Federal banking regulators are examining whether mortgage companies cut corners on their own procedures when they moved to foreclose on people's homes, Federal Reserve Chairman Ben Bernanke said Monday.

Preliminary results of the in-depth review into the practices of the nation's largest mortgage companies are expected to be released next month, Bernanke said in remarks prepared for delivery to a housing-finance conference in Arlington, Va.

"We are looking intensively at the firms' policies, procedures and internal controls related to foreclosures and seeking to determine whether systematic weaknesses are leading to improper foreclosures," Bernanke said. "We take violation of proper procedures seriously," he added.

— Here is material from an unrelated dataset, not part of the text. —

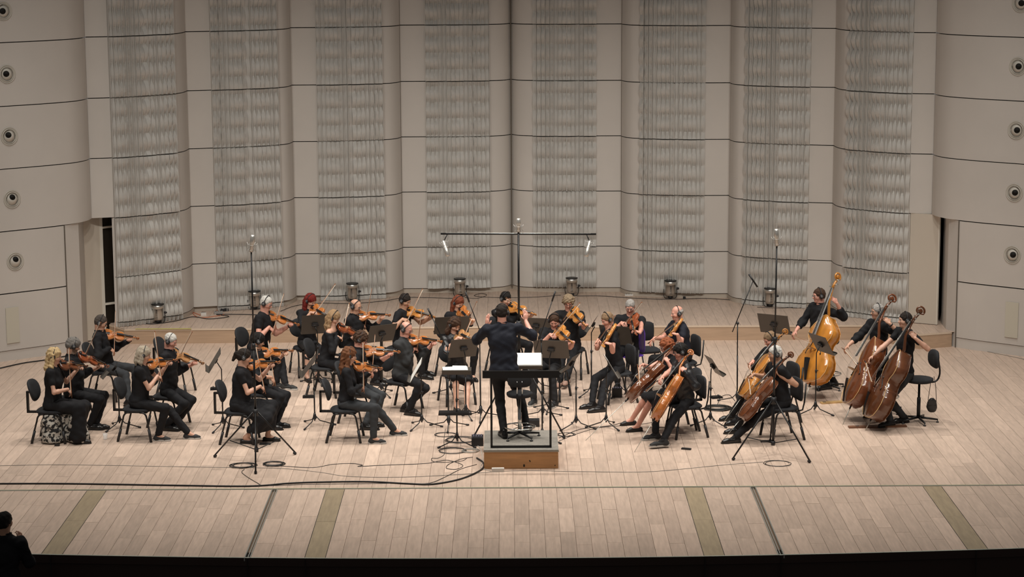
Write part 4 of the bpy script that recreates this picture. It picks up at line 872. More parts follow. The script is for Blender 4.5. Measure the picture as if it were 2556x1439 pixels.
PEOPLE = [
 dict(hx=130, who='blonde woman in the lace dress', lab='seated violinist with long blonde hair in a black lace dress with a white floral skirt', head=(136, 888), yaw=-4, hyaw=2, hpitch=14, fem=1, hair=('wavy', 'blonde'), hl=.8, skin='fair', top='lace', bottom='long', bc='black', C=(150, 909), S=(221, 914), sg=1, T=(171, 868), F=(177, 990), vn='brown', vd='dark brown', feet=((196, 1092), (185, 1083)), seed=1, shoe='flat', hem=.02),
 dict(hx=183, who='grey-haired man with the beard', lab='seated violinist with thick grey hair and a short beard in a black shirt', head=(183, 862), yaw=-6, hair=('thick', 'grey'), beard=1, skin='mid', top='rolled', C=(199, 887), S=(274, 916), sg=1, T=(250, 803), F=(208, 893), vn='red', vd='reddish brown', feet=((225, 1058), (240, 1056)), w=1.15, seed=2),
 dict(hx=262, who='man in glasses at far left back', lab='seated violinist with short dark grey hair, glasses and charcoal jeans, at the far left back', head=(252, 804), zh=1.24, yaw=-6, hyaw=-2, hair=('short', 'darkgrey'), glasses=1, skin='mid', top='long', bc='jean', C=(258, 833), S=(350, 845), sg=1, T=(288, 776), F=(285, 885), vn='orange', vd='glossy orange', feet=((322, 1000), (350, 985)), seed=3),
 dict(hx=345, who='woman with the ash blonde bob', lab='seated violinist with an ash blonde bob in a black t-shirt, trousers and lace-up shoes', head=(359, 884), yaw=-6, hyaw=4, hpitch=20, fem=1, w=1.08, hair=('bob', 'ashblonde'), skin='fair', top='tee', C=(366, 908), S=(445, 897), sg=1, T=(385, 825), F=(403, 950), vn='orange', vd='warm orange', feet=((395, 1085), (470, 1080)), seed=4, shoe='sneaker'),
 dict(hx=420, who='white-haired man in the open black shirt', lab='seated violinist with white hair in an open-necked black shirt with rolled sleeves', head=(426, 850), zh=1.30, yaw=-14, hyaw=-16, hair=('crop', 'white'), skin='pink', top='rolled', C=(424, 879), S=(512, 908), sg=1, T=(478, 826), F=(440, 905), vn='pale', vd='light brown', feet=((415, 1060), (437, 1058)), seed=5),
 dict(hx=598, who='woman with the dark ponytail', lab='seated violinist with a dark ponytail in a black t-shirt, long black skirt and strap shoes', head=(610, 890), yaw=-4, hyaw=6, hpitch=16, fem=1, w=1.15, hair=('pony', 'dark'), skin='fair', top='tee', bottom='midi', C=(616, 910), S=(703, 903), sg=1, T=(637, 857), F=(661, 980), vn='orange', vd='honey orange', feet=((612, 1092), (668, 1086)), seed=6, shoe='flat', hem=.17),
 dict(hx=650, who='young man with straight black hair', lab='seated young violinist with straight black hair in black, behind the woman with the ponytail', head=(644, 850), yaw=-8, hair=('thick', 'black'), skin='mid', top='rolled', C=(650, 880), S=(735, 875), sg=1, T=(669, 850), F=(686, 962), vn='orange', vd='bright orange', feet=((672, 1058), (690, 1052)), w=.95, seed=7),
 dict(hx=641, who='white-haired man with a black wristwatch', lab='large seated violinist with white hair, wire glasses and wristwatch in a black t-shirt', head=(665, 756), zh=1.33, yaw=-18, hyaw=-20, hair=('short', 'white'), glasses=2, skin='pink', top='tee', C=(668, 785), S=(750, 812), sg=1, T=(708, 733), F=(680, 832), vn='orange', vd='reddish orange', feet=((690, 955), (712, 958)), w=1.2, s=1.08, seed=8, shoe='sneaker', watch='L'),
 dict(hx=767, who='woman with dark red hair', lab='seated violinist with long dark red hair behind a black music stand', head=(775, 750), yaw=-66, hyaw=-40, hpitch=28, fem=1, hair=('long', 'redbrown'), skin='fair', top='long', bottom='tights', bc='char', C=(779, 769), S=(826, 792), sg=-1, T=(838, 709), F=(784, 785), vn='orange', vd='vivid orange', feet=((766, 938), (792, 936)), seed=9, shoe='flat', tilt=50, legw=.045, tc='black', cst='oval'),
 dict(hx=812, who='woman with long straight blonde hair', lab='seated violinist with long straight blonde hair and a black off-shoulder top', head=(833, 792), yaw=-12, hyaw=-16, hpitch=34, fem=1, hair=('long', 'straightblonde'), hl=1.1, skin='fair', top='long', open=1, C=(846, 815), S=(912, 838), sg=1, T=(871, 757), F=(852, 850), vn='red', vd='reddish', feet=((862, 985), (880, 978)), seed=10),
 dict(hx=880, who='bald man in the back row', lab='seated bald violinist with dark-rimmed glasses in a black shirt, back row', head=(888, 764), yaw=-24, hyaw=-28, hpitch=16, hair=('fringe', 'darkgrey'), glasses=1, skin='mid', top='long', C=(892, 788), S=(978, 786), sg=1, T=(928, 719), F=(910, 818), vn='orange', vd='orange-brown', w=1.15, seed=11, band=.04),
 dict(hx=893, who='curly-haired man in grey jeans', lab='seated violinist with short curly brown hair, glasses and dark grey jeans', head=(901, 846), yaw=-8, hyaw=-8, hair=('curly', 'brown'), glasses=1, skin='pink', top='rolled', bc='jean', C=(905, 875), S=(1002, 878), sg=1, T=(936, 836), F=(928, 941), vn='orange', vd='shiny light orange', feet=((912, 1058), (925, 1050)), seed=12, watch='L'),
 dict(hx=862, who='woman with long wavy brown hair', lab='seated violinist with long wavy brown hair, black cardigan, grey jeans and sneakers', head=(872, 886), yaw=-2, hyaw=6, hpitch=16, fem=1, hair=('wavy', 'wavybrown'), skin='fair', top='long', bc='jean', C=(884, 911), S=(956, 920), sg=1, T=(906, 853), F=(907, 978), vn='orange', vd='deep orange', feet=((932, 1092), (985, 1072)), seed=13, shoe='sneaker', w=.92, watch='R'),
 dict(hx=1000, who='dark-haired man in the tight t-shirt', lab='seated violinist with short dark hair in a tight black t-shirt, back row', head=(1011, 750), yaw=-26, hyaw=-34, hair=('short', 'dark'), skin='tan', top='tee', C=(1014, 775), S=(1089, 792), sg=-1, T=(1056, 721), F=(1014, 806), vn='amber', vd='golden orange', seed=14),
 dict(hx=1003, who='bald man in the grey shirt', lab='seated bald violinist with glasses in a dark grey shirt, ankles crossed', head=(1014, 821), zh=1.28, yaw=-26, hyaw=-26, hair=('fringe', 'darkgrey'), glasses=1, skin='pink', top='rolled', tc='grey', C=(1020, 846), S=(1107, 853), sg=1, T=(1053, 770), F=(1040, 876), vn='orange', vd='tawny orange', feet=((1022, 1022), (1012, 1014)), w=1.15, seed=15, band=.04),
 dict(hx=1135, who='woman with straight auburn hair', lab='seated violinist with straight auburn hair behind a grey music stand, back row', head=(1144, 755), yaw=-62, hyaw=-50, hpitch=30, fem=1, hair=('long', 'auburn'), skin='fair', top='long', C=(1148, 772), S=(1180, 802), sg=-1, T=(1192, 753), F=(1160, 820), vn='orange', vd='russet orange', seed=16, tilt=50),
 dict(hx=1140, who='woman with wavy hair and bare legs', lab='seated violinist with wavy brown hair, leather jacket, short skirt and heels', head=(1135, 810), yaw=-72, hyaw=-52, hpitch=30, fem=1, hair=('wavy', 'brown'), hl=.55, skin='fair', top='jacket', bottom='knee', C=(1142, 834), S=(1186, 850), sg=-1, T=(1178, 794), F=(1155, 848), vn='pale', vd='pale orange', feet=((1139, 1012), (1165, 1016)), seed=17, shoe='flat', tilt=45),
 dict(hx=1262, who='dark-haired player behind the conductor', lab='seated violinist with smooth dark hair directly behind the conductor', head=(1262, 745), yaw=-52, hyaw=-44, hpitch=26, hair=('short', 'black'), skin='fair', top='long', C=(1272, 764), S=(1341, 786), sg=-1, T=(1262, 744), F=(1326, 782), vn='amber', vd='amber orange', seed=18, tilt=50, pR=V(.3, 0, -1)),
 dict(hx=1375, who='tousle-haired viola player', lab='seated viola player with tousled brown hair, face lowered, behind a wide grey desk', head=(1384, 800), yaw=-112, hyaw=-98, hpitch=30, hair=('short', 'brown'), skin='pink', top='short', C=(1392, 822), S=(1430, 856), sg=-1, T=(1449, 756), F=(1377, 842), vn='amber', vd='golden orange', kind='viola', feet=((1332, 995), (1385, 1000)), seed=19, tilt=45, bc='char', shoe='sneaker'),
 dict(hx=1425, who='curly blonde player with glasses', lab='seated viola player with curly dark blonde hair, glasses and a wristband, back row', head=(1419, 754), yaw=-106, hyaw=-94, hpitch=26, hair=('curly', 'curlblonde'), glasses=1, skin='pink', top='short', C=(1426, 775), S=(1465, 815), sg=-1, T=(1430, 763), F=(1398, 812), vn='amber', vd='brown-orange', kind='viola', feet=((1398, 950), (1412, 955)), seed=20, tilt=45, watch='L', shoe='pale', phones=False),
 dict(hx=1540, who='sandy-haired man with silver headphones', lab='seated viola player with sandy hair in a black t-shirt, turned to the left', head=(1516, 797), zh=1.31, yaw=198, hyaw=206, hpitch=26, hair=('short', 'sandy'), skin='pink', top='tee', C=(1532, 818), S=(1504, 866), sg=-1, T=(1537, 788), F=(1487, 862), vn='amber', vd='honey coloured', kind='viola', feet=((1478, 1005), (1498, 1014)), seed=21, tilt=60, cst='rect'),
 dict(hx=1570, who='grey-haired man with steel glasses', lab='seated viola player with close-cropped white hair, pink face and glasses in black', head=(1573, 765), yaw=-100, hyaw=-100, hpitch=24, hair=('crop', 'lightgrey'), glasses=2, skin='pink', top='tee', C=(1580, 790), S=(1588, 836), sg=-1, T=(1604, 754), F=(1556, 812), vn='red', vd='reddish-brown', kind='viola', seed=22, tilt=45, nochair=1, phones=False),
 dict(hx=1703, who='bald man in the navy polo shirt', lab='seated bald viola player in a navy polo shirt looking left, back row', head=(1690, 781), yaw=196, hyaw=196, hpitch=10, hair=('fringe', 'lightgrey'), skin='pink', top='short', tc='navy', C=(1697, 806), S=(1672, 838), sg=-1, T=(1695, 799), F=(1619, 858), vn='amber', vd='orange', kind='viola', w=1.25, seed=23, tilt=60, cst='rect', feet=((1612, 960), (1618, 972))),
]
PEOPLE[3]['lab'] = 'seated violinist with an ash blonde bob, bare arms, black t-shirt and lace-up shoes'
PREAL = {}
for sp in PEOPLE: PREAL[sp['who']] = (violinist(sp), sp)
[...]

Bernanke's remarks come as attorneys general in all 50 states plus the District of Columbia are jointly investigating whether mortgage companies improperly evicted people from their homes. They are looking into whether paperwork and legal procedures were handled properly.

At the same time, staff members at the Fed and other federal agencies are evaluating the potential effects of the foreclosure debacle on the real-estate market and on financial institutions, Bernanke said.

Bank of America and Ally Financial Inc.'s GMAC Mortgage have resumed processing foreclosures, after halting them temporarily to review documents. Both lender face allegations that employees signed but didn't read foreclosure documents that may have contained errors. Other companies, including PNC Financial Services Inc. and JPMorgan, have halted tens of thousands of foreclosures after similar practices became public.

Dubious mortgage practices and lax lending standards were blamed for contributing to a housing bubble that eventually burst and thrust the economy from 2007-2009 into the worst recession since the 1930s. Many Americans took out home loans that they didn't understand and bought homes that they couldn't afford.

As a result, foreclosures have soared to record highs. It's one of the negative forces restraining the economy's ability to get back on sounder footing.

Now more than 20 percent of borrowers owe more than their home is worth, and an additional 33 percent have equity cushions of 10 percent of less, putting them at risk should house prices decline much further, Bernanke said.

"With housing markets still weak, high levels of mortgage distress may well persist for some time to come," Bernanke warned.